Germany has declared that her invasion of Belgium was undertaken only in response to violations of Belgian neutrality on the part of France. The German Government has asserted that the evidences of French preparations to march through Belgium constituted such proof of their intention as to justify an invasion of Belgium on Germany's part.2

1 "The German Government asserts that Belgium had ceased to be neutral and was virtually in alliance with France and Great Britain. [The Case of Belgium, in the Light of Official Reports found in the Archives of the Belgian Government, with an introduction by Dr. Bernhard Dernburg. n. d.] If this assertion could be proved, the strongest prejudice which Germany's conduct of the war has aroused in neutral countries would tend to disappear. In America, at least, few people care whether the Treaties of 1839 were or were not in force and binding upon Prussia. Even if Belgium was no longer a neutralized country, it was apparently a neutral country, and it has been ravaged with fire and steel because so the German armies could reach France most quickly. What, however, has Germany been able to prove? Only that British military attachés had concerted with Belgian military authorities plans of joint action against a German invasion. If, as is insisted, no consultations were held with German military attachés to provide for the defense of Belgian neutrality against a French or British invasion, what does that prove?
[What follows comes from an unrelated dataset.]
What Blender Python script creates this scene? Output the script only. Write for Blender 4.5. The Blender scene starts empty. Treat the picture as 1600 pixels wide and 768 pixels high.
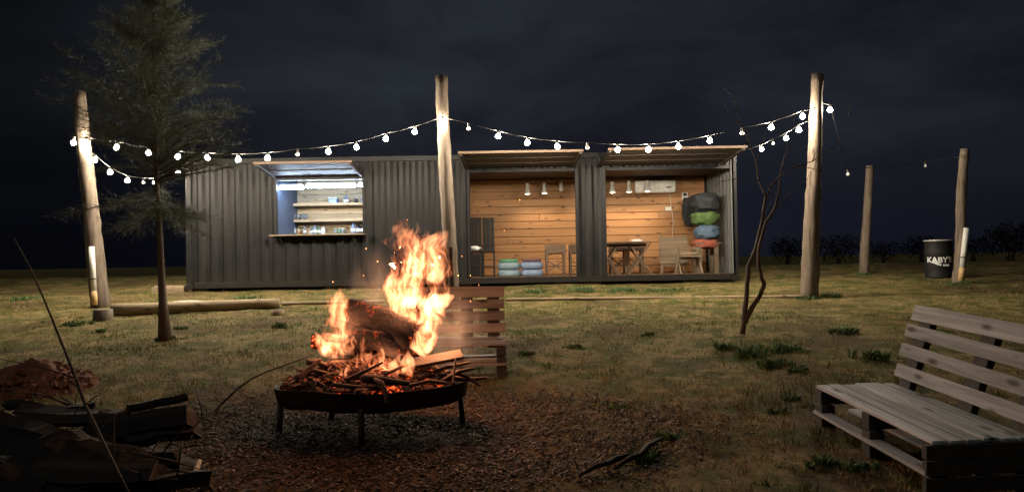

Only that the Belgians knew well or guessed rightly on which side their neutrality was menaced." (Munroe Smith, "Military Strategy versus Diplomacy," Political Science Quarterly, vol. xxx [1915], p. 59.)

2 "If we had waited longer before taking the offensive, we should not have needed to violate the neutrality of Belgium, nor should we have been able to do it, for by that time the French and English would have been on the way through Belgium; they would have invaded the Rhine country, occupied Aix-la-Chapelle and Trèves, and then, with the strong Belgian strongholds of Liège and Namur as bases, would have been able to push their offensive operations further into the Rhine provinces." (Professor Hans Delbrück, "Germany's Answer," Atlantic Monthly, February, 1915, p. 239.)